One of the films Bergman made with Rossellini during her exile from Hollywood caused by the very Serious Business of the two of them having an affair when both were married to other people (though Rossellini was separated at the time).


Tropes:

  • Dead Sparks: Katherine and Alex seem heartily tired of each other.
  • Green-Eyed Monster: Katherine is irritated when Alex flirts with other women, and for his part he gets annoyed when she's laughing it up with a bunch of dudes at a party.
  • Have a Gay Old Time: When Alex says that Katherine seemed to enjoy a party she says "Well you seemed pretty gay yourself."
  • MacGuffin: The sale of the villa, which is only a narrative convenience to get Alex and Katherine together in an exotic locale.
  • Maybe Magic, Maybe Mundane: The film ends with Alex and Katherine caught up in a religious procession in downtown Naples. As a man throws off his crutches the crowd shouts "milagro, milagro!" Katherine and Alex, who just minutes before had decided to get a divorce, embrace and declare their love for each other. Was it just an emotional moment, or was it a miracle?
  • P.O.V. Cam: The first shot is a POV shot of the camera zipping down an Italian country road, as Alex and Katherine drive to Naples.
  • Posthumous Character: Uncle Homer, described as a gregarious bon vivant who liked to give parties.
  • Sleeping Single: Not as rigidly enforced a rule in European cinema of the day, but here it works to emphasize how Alex and Katherine have grown apart.
  • Slice of Life: There isn't a whole lot of story in the movie, just a simple portrait of a marriage being undermined by frustration and ennui.
  • Speech-Centric Work: If the film isn't showing off the tourist attractions of Naples and its surroundings, it's showing Alex and Katherine talking.

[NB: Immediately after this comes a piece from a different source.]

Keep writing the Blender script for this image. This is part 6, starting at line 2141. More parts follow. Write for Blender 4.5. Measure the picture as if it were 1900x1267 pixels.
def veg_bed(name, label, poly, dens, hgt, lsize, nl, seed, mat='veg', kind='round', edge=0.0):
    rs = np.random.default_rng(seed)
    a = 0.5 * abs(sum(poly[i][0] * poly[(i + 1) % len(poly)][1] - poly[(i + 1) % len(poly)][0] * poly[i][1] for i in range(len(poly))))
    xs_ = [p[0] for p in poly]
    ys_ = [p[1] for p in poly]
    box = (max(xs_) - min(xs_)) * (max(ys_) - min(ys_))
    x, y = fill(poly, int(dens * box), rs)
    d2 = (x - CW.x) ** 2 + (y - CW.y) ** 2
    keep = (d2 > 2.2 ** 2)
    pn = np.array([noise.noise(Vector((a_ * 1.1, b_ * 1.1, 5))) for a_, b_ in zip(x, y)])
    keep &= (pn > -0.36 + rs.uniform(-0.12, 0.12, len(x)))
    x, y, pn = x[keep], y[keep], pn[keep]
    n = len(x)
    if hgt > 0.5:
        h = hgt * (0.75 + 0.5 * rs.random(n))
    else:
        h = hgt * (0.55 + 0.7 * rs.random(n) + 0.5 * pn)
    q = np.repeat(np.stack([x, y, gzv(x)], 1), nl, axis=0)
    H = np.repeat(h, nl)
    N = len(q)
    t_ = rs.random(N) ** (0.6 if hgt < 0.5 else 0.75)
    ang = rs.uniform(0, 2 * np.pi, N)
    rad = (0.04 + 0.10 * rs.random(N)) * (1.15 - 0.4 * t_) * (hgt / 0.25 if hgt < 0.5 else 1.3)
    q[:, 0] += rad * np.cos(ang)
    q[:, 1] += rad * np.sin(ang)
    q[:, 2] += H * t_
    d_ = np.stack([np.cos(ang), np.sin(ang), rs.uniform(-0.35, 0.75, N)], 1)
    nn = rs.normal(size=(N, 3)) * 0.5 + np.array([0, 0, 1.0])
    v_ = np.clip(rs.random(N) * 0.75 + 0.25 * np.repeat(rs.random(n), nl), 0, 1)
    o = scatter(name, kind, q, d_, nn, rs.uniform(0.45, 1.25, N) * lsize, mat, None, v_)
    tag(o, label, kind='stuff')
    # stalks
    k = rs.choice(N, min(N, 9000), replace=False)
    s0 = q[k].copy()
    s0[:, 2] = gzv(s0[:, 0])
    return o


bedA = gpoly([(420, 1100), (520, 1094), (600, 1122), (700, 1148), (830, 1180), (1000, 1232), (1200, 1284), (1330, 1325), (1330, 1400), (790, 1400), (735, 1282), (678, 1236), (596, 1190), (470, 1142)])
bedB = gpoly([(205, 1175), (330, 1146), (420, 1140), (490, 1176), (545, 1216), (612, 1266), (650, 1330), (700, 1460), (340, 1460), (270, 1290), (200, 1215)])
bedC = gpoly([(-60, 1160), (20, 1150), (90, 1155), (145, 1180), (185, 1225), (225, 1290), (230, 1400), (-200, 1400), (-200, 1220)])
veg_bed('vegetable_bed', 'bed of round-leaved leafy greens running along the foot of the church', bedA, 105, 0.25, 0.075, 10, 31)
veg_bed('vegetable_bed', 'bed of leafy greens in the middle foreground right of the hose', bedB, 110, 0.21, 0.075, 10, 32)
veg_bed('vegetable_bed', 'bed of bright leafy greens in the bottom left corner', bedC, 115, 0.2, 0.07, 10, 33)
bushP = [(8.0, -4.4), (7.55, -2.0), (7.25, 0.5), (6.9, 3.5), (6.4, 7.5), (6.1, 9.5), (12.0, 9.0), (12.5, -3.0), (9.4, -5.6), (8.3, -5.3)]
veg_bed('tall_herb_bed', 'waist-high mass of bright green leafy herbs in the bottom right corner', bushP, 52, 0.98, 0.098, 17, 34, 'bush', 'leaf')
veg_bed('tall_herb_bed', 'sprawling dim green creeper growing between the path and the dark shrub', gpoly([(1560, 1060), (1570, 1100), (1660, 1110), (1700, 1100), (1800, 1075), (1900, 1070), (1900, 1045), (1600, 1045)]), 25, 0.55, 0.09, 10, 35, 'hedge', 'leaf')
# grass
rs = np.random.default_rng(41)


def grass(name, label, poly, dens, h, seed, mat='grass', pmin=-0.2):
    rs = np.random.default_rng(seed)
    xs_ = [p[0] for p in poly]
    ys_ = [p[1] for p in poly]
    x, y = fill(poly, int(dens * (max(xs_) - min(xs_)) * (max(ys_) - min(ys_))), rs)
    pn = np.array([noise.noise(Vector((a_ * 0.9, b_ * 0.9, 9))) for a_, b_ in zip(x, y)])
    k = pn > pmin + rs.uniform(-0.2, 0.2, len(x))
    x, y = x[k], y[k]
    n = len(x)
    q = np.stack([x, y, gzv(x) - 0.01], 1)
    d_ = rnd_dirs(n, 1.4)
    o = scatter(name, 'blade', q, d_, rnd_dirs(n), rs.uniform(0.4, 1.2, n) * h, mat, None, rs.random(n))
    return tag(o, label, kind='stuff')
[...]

  • Streetwalker: Alex picks one up outside a hotel. Since this is a 1950s art film, instead of performing a sex act on Alex the hooker talks about her suicidal depression, after which he drops her off.
  • Together in Death: Alex and Katherine witness a Real Life excavation of plaster castings of two people who were killed at Pompeii when the volcano blew up. As their guide talks about how the man and woman, possibly husband and wife, shared death together, Katherine breaks down sobbing.
  • We Are as Mayflies: Katherine says "Life is so short", after seeing the castings of two people who died in Pompeii nearly 1900 years ago.